*WORK TO DO:* Of all the lines in the records, how many hold the word "script"? Answer with the number only.

# start of ENTRIES SHOWN

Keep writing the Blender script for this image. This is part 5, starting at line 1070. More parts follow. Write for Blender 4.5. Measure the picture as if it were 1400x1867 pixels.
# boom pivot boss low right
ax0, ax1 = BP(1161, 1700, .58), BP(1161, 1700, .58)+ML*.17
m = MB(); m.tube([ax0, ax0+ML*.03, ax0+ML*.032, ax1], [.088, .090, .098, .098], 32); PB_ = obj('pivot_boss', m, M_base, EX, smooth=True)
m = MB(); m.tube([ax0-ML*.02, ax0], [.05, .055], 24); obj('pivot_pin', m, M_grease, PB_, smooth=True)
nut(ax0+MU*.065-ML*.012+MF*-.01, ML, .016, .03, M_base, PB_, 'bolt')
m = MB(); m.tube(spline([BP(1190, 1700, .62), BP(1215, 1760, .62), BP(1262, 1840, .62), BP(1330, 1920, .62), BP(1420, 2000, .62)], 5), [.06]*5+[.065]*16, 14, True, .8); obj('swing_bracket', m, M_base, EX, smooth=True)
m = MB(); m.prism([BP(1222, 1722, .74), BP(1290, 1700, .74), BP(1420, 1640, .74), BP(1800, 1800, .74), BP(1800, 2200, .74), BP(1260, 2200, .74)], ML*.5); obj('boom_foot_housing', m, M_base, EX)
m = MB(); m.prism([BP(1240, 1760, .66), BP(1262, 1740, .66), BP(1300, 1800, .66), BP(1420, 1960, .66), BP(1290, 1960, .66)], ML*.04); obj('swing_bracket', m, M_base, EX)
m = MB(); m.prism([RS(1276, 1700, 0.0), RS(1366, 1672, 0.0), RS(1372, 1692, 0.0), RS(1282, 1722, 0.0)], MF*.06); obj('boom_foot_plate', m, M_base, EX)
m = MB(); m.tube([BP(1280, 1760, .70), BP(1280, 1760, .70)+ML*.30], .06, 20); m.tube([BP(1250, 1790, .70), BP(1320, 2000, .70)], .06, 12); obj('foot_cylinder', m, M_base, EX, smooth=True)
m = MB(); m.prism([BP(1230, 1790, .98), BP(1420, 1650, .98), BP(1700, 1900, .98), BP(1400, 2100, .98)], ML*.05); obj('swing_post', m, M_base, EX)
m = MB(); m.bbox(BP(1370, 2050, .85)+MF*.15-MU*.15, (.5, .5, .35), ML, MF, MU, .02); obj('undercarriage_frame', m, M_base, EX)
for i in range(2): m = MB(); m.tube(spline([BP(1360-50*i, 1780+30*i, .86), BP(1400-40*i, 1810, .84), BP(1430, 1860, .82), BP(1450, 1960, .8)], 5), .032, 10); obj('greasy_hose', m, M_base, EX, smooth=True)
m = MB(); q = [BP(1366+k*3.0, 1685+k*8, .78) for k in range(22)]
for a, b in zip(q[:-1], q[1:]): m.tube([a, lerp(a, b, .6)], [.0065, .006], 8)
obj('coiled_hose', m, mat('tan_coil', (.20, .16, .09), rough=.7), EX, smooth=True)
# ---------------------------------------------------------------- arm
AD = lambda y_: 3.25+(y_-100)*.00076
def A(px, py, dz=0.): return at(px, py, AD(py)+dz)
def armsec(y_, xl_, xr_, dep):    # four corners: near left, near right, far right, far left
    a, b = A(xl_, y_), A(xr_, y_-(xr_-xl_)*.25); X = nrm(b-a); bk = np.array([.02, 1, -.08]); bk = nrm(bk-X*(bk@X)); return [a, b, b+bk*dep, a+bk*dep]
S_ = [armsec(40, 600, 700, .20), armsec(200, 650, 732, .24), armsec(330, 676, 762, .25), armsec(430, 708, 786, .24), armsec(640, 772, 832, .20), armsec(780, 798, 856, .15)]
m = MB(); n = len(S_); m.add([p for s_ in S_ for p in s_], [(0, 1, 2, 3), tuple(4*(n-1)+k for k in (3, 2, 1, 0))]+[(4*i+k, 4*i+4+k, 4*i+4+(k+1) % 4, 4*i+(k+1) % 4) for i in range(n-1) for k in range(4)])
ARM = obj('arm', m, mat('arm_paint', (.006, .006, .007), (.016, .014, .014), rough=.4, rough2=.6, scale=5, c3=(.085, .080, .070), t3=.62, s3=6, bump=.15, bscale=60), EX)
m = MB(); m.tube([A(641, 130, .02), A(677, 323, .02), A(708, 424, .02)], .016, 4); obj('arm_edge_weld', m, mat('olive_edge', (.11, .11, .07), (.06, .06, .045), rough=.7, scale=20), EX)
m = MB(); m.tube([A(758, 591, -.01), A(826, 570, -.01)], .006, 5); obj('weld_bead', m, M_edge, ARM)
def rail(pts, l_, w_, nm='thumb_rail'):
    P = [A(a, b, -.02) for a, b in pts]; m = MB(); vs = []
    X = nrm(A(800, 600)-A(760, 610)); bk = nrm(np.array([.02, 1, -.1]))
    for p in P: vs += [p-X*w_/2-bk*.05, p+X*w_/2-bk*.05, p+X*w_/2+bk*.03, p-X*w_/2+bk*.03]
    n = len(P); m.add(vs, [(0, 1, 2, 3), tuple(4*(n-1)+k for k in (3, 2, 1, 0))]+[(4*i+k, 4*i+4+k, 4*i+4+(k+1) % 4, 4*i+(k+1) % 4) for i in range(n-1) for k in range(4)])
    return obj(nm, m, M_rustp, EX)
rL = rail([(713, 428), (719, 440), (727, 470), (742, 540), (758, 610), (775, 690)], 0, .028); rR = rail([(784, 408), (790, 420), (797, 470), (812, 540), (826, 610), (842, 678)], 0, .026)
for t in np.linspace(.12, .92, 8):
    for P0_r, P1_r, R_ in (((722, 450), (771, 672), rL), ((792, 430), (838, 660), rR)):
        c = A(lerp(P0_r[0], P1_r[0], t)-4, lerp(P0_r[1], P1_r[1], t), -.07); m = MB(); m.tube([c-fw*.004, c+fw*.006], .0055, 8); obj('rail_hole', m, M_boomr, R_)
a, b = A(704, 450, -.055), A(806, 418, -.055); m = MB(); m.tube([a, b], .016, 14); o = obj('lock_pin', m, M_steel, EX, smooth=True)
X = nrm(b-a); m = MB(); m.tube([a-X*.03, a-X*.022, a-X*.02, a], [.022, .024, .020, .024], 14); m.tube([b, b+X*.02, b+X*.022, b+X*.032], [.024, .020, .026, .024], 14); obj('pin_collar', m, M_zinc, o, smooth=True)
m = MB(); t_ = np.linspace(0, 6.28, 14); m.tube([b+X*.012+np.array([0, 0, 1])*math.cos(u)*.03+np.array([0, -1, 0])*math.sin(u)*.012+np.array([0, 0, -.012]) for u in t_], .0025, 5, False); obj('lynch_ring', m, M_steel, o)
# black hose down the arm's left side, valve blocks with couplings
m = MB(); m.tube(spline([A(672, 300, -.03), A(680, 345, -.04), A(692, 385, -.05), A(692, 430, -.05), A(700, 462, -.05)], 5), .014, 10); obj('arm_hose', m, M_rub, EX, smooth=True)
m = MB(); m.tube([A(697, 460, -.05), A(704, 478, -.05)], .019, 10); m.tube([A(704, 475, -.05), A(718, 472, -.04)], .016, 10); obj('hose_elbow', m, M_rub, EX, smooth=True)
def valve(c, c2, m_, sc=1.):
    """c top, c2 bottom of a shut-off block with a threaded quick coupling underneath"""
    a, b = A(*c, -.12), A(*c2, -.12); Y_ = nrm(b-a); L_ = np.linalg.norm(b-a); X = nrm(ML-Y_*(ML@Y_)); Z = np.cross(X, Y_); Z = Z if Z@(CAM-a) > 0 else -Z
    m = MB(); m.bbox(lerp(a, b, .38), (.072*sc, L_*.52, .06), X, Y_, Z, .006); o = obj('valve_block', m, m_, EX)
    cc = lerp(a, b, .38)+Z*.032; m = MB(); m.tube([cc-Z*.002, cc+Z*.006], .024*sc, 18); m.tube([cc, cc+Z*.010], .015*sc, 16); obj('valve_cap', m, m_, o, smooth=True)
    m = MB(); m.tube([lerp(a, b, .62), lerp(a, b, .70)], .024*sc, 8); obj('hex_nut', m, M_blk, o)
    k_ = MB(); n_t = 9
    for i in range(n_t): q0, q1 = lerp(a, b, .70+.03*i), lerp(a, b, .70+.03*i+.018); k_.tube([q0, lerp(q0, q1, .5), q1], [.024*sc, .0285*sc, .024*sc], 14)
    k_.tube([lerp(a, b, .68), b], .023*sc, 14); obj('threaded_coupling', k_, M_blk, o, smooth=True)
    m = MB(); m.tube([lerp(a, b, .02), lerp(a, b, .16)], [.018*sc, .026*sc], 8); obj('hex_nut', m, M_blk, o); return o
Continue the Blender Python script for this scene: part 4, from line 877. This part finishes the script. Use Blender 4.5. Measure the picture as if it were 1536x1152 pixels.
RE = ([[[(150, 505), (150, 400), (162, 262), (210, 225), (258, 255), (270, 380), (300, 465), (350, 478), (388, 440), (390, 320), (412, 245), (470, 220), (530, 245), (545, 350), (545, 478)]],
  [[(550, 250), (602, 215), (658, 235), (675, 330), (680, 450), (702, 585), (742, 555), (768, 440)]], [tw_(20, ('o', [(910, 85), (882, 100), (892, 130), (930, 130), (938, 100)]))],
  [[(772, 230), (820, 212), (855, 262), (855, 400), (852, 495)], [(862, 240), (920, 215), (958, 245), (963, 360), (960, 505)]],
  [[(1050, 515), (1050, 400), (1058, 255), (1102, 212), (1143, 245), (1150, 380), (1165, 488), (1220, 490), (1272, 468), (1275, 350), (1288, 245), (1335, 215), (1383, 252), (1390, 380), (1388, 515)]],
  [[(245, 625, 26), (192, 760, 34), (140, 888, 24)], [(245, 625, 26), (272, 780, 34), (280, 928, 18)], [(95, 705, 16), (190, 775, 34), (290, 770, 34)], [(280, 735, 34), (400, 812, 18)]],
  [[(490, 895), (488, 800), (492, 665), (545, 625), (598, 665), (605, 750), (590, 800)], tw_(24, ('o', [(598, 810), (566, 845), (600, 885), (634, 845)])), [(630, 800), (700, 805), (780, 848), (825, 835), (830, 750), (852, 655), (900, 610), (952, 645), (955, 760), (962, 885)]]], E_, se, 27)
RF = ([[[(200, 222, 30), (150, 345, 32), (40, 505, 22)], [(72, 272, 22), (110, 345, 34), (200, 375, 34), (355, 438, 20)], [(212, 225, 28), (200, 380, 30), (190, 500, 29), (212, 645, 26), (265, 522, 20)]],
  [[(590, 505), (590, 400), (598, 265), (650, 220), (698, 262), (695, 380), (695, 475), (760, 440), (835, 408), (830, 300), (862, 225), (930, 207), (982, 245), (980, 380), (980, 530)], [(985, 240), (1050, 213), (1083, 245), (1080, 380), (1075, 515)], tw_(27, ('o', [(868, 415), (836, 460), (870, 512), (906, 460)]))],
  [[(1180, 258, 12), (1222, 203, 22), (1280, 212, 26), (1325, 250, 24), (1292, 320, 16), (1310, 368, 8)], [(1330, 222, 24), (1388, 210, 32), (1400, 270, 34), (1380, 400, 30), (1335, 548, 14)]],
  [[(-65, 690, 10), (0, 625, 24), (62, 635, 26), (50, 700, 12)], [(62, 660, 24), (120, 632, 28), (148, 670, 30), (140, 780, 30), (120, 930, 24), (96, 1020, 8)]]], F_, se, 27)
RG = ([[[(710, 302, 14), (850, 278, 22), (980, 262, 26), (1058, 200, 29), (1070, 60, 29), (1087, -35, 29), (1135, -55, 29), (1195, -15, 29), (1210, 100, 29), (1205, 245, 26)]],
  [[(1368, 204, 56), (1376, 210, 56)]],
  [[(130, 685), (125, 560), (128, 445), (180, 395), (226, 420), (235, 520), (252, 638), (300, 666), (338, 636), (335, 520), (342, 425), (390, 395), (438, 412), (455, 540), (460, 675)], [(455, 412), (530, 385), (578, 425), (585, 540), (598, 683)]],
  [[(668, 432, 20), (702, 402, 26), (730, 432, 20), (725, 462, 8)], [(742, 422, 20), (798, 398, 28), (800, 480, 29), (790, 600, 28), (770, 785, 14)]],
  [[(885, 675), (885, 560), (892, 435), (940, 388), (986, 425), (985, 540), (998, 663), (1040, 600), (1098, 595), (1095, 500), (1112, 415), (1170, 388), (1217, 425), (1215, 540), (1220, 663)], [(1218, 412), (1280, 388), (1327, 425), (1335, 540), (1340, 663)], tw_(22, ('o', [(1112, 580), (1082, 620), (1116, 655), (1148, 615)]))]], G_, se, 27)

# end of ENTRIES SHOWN

*SOLUTION TO THE PROBLEM:* 2